Farmers worldwide will harvest 284 million metric tons of soybeans in the 2013-14 season, the London-based IGC said in an e-mailed report today, 1.4 percent less than a January estimate of 288 million tons. Brazil, the world’s biggest exporter, will produce 88 million tons, 2.5 percent less than previously forecast while still the highest on record, Darren Cooper, a senior economist at the IGC, said by telephone today. Argentina’s crop at 53.5 million tons will be 1.8 percent less than the prior estimate, he said.

“There’s been some quite adverse weather in some parts of Brazil in the last week or so,” Cooper said. “In the key producing state of Mato Grosso, it’s been raining extremely heavily, and that’s been delaying harvest operations and raising concerns about crop losses.”

Soybean futures on the Chicago Board of Trade, the global benchmark, rose as much as 3.5 percent today to $14.455 a bushel, the highest since June 6. The oilseed has increased 10 percent this year on concern about South American supplies.

The IGC’s projection for Brazil is below the 90 million tons estimated by the U.S. Department of Agriculture and by Conab, the South American country’s official forecaster. Hamburg-based researcher Oil World cut its forecast this week to 85 million tons for Brazil. World soybean production this season will still be larger than output of 271 million tons in the prior 2012-13 marketing year, the IGC said. Last year output in the U.S. was hurt by drought.

China’s Imports

World inventories of soybeans will be 27 million tons by the end of the 2013-14 season, below last month’s estimate and compared with 26 million tons the prior year, the IGC said. China’s imports will be 68.5 million tons, 15 percent higher than a year earlier, Cooper said.
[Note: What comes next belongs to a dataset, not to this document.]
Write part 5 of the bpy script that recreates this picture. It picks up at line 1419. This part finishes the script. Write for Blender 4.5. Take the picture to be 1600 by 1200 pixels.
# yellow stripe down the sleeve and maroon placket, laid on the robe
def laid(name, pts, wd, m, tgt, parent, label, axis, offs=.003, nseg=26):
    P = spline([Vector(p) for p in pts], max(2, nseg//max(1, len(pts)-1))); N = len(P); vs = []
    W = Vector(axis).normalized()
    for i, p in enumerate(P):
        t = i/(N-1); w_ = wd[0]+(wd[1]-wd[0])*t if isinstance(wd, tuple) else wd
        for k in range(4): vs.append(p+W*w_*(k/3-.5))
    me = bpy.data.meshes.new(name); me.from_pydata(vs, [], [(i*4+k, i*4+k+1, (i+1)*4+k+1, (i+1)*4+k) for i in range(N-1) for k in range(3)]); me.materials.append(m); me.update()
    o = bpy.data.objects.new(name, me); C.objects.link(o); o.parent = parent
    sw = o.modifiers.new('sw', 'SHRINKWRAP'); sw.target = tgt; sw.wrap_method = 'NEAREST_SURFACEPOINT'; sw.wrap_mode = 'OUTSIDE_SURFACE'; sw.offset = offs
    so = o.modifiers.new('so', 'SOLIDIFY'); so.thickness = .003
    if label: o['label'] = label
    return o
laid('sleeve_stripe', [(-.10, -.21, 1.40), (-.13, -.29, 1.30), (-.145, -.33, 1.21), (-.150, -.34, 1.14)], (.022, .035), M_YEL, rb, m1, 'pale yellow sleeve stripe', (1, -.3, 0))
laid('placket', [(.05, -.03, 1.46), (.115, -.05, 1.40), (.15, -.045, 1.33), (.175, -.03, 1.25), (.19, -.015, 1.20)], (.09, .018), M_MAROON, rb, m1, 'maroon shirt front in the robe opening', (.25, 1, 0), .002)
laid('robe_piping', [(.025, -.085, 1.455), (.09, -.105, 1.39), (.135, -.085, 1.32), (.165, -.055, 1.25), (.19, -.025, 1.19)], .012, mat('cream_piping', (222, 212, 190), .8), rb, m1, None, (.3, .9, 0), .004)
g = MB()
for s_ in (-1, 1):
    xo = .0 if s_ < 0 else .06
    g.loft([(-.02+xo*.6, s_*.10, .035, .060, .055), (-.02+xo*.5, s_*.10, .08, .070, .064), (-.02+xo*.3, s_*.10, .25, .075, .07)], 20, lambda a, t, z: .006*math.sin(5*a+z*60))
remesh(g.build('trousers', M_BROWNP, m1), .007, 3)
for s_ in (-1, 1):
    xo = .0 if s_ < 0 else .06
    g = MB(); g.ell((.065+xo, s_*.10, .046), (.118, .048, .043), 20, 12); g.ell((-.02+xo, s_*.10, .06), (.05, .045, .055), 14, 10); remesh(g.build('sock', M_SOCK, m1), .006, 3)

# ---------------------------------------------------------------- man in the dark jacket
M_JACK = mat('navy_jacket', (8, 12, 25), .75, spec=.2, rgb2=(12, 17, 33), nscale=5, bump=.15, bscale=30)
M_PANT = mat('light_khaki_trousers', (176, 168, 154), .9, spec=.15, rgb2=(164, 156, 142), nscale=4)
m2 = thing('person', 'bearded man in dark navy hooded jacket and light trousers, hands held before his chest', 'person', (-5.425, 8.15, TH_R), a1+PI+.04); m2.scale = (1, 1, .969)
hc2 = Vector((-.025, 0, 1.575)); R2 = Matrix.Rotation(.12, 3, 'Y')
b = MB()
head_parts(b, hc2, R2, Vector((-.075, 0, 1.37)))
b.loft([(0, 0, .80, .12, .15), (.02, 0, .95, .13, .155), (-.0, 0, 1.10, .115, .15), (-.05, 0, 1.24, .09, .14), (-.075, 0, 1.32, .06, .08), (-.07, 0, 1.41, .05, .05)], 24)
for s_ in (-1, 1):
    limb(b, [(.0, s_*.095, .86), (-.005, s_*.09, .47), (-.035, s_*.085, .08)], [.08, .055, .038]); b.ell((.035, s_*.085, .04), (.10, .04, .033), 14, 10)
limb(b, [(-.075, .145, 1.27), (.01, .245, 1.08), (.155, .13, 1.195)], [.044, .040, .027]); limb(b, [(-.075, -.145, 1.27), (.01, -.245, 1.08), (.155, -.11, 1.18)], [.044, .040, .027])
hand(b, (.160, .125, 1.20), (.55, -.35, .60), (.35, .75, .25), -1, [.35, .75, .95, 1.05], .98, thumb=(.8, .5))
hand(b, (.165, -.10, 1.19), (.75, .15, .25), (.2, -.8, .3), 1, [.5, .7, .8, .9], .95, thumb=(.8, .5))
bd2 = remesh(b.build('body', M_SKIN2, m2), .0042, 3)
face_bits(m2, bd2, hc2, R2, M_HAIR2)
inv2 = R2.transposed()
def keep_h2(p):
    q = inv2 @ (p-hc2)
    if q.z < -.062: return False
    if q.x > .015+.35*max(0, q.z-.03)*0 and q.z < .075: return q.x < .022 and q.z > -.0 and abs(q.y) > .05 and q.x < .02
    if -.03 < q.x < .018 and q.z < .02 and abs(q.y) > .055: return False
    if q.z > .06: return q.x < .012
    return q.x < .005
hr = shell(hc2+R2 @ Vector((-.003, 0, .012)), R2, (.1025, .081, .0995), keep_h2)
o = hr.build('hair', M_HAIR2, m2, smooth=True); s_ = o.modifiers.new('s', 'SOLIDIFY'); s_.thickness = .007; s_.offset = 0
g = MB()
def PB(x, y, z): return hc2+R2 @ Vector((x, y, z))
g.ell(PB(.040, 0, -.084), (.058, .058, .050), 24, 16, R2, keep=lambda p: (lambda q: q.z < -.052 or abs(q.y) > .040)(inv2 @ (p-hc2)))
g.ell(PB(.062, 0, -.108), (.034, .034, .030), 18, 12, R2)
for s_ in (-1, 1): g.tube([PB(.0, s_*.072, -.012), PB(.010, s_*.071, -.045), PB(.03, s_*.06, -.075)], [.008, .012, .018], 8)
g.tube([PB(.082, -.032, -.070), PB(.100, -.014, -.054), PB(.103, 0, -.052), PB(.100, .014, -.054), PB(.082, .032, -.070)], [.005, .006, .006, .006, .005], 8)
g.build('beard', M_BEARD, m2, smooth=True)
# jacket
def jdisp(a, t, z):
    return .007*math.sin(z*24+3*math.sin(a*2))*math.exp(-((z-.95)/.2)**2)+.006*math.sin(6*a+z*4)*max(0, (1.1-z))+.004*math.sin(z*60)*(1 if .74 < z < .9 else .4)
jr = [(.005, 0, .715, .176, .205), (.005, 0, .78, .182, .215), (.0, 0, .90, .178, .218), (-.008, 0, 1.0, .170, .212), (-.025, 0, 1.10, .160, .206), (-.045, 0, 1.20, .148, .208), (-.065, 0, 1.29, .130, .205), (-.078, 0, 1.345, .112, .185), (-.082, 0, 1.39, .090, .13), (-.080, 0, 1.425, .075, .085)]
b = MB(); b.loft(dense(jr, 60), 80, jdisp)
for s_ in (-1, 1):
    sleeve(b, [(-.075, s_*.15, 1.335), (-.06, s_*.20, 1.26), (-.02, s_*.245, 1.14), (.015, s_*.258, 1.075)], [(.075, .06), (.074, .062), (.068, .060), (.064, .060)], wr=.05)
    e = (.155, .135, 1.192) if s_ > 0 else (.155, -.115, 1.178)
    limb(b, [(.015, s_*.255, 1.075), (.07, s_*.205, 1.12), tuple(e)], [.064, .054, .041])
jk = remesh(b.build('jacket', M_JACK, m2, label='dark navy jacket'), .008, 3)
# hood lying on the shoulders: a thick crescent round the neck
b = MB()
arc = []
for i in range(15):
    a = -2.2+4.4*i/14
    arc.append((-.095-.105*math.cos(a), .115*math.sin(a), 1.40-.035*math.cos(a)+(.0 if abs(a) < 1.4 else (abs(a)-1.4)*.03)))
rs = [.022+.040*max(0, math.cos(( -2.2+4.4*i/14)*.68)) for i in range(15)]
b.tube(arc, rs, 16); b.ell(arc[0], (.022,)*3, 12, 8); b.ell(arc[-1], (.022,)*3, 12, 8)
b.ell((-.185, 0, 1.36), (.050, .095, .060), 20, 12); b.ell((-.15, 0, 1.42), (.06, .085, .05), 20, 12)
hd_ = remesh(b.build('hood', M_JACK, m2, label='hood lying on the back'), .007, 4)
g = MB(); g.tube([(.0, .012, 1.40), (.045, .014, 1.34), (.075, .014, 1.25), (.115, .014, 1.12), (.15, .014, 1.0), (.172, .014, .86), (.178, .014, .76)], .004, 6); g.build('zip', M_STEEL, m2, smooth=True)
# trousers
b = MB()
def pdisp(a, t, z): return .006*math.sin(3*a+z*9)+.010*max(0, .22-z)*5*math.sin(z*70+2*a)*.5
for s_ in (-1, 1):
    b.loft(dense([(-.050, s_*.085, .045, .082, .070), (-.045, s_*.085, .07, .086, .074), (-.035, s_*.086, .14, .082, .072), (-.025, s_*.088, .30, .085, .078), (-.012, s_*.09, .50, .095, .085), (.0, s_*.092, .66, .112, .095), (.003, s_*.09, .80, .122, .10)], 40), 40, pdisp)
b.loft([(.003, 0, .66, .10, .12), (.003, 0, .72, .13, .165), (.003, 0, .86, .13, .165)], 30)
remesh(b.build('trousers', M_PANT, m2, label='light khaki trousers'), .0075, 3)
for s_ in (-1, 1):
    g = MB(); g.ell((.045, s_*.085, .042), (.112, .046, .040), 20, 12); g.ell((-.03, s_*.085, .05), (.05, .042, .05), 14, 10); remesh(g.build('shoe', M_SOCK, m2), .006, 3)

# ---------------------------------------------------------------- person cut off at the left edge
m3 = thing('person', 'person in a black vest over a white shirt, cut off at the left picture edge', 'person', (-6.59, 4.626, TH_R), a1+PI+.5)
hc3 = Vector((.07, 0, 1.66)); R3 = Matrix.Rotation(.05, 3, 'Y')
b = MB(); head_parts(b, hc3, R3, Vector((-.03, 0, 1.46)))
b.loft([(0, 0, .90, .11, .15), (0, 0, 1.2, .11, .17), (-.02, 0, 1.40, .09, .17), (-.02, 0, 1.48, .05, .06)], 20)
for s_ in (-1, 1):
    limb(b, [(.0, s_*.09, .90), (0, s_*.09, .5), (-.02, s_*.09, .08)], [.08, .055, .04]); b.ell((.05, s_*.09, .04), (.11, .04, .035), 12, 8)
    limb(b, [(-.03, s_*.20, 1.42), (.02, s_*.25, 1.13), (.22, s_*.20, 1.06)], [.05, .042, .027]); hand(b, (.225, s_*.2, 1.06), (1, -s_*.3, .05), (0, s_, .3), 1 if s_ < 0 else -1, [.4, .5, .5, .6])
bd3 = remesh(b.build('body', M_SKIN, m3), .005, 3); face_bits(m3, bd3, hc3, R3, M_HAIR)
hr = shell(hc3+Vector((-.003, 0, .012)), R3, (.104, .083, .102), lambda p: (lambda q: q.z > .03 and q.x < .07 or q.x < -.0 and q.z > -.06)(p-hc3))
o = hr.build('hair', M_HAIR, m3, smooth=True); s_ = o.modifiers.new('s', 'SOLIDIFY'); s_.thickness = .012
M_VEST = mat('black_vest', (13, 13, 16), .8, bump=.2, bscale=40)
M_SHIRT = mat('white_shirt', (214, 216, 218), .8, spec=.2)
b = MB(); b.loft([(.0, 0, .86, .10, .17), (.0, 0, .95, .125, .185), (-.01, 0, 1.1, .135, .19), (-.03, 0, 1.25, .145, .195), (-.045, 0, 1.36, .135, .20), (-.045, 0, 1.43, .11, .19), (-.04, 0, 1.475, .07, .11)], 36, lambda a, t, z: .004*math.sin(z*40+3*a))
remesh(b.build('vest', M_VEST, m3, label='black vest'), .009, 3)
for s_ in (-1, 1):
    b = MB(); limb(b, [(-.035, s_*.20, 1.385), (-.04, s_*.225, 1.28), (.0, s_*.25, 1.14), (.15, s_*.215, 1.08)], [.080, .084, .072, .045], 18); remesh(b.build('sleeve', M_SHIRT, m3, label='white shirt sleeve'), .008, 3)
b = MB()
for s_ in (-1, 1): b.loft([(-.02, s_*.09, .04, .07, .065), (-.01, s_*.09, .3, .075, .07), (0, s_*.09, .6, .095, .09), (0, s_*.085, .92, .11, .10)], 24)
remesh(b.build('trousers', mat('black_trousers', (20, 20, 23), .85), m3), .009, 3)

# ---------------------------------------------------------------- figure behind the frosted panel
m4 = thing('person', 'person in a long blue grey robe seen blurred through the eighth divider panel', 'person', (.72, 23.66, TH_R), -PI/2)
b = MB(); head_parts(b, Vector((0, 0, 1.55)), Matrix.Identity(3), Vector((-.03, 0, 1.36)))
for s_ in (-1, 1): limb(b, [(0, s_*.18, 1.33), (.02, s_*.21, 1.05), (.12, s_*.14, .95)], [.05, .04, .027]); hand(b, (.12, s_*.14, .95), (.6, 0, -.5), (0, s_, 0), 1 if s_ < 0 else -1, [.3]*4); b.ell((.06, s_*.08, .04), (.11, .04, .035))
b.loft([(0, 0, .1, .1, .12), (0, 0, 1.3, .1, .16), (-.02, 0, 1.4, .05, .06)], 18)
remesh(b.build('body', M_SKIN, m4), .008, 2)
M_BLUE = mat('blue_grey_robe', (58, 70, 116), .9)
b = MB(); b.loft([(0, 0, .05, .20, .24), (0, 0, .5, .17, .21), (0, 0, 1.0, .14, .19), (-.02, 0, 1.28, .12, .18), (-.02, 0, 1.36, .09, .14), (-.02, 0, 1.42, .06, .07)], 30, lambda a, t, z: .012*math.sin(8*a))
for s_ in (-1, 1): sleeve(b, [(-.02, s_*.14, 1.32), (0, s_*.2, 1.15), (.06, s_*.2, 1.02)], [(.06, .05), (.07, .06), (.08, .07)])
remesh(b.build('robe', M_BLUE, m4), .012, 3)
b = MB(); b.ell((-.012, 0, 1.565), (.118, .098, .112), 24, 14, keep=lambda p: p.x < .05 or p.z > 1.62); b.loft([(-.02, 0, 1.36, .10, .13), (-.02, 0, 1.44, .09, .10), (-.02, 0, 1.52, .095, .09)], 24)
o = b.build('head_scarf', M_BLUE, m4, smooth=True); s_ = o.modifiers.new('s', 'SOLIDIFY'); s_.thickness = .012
“At the end of the season, things will be fairly tight, even if record crops are achieved in Argentina and Brazil,” Cooper said. “That’s why there’s so much bullishness at the moment in soybeans.”

Corn production in the 2013-14 season will be 959 million tons, unchanged from last month’s estimate and up from 861 million tons a year earlier, the IGC said. The group cut its forecast for inventories at the end of the season to 154 million tons from an earlier estimate of 158 million tons.

World production of wheat will be 708 million tons, up 0.1 percent from last month’s forecast, according to the report. In the 2014-15 season, production will fall to 696 million tons, because of “a return to more normal yields from the previous season’s exceptional results,” the IGC said.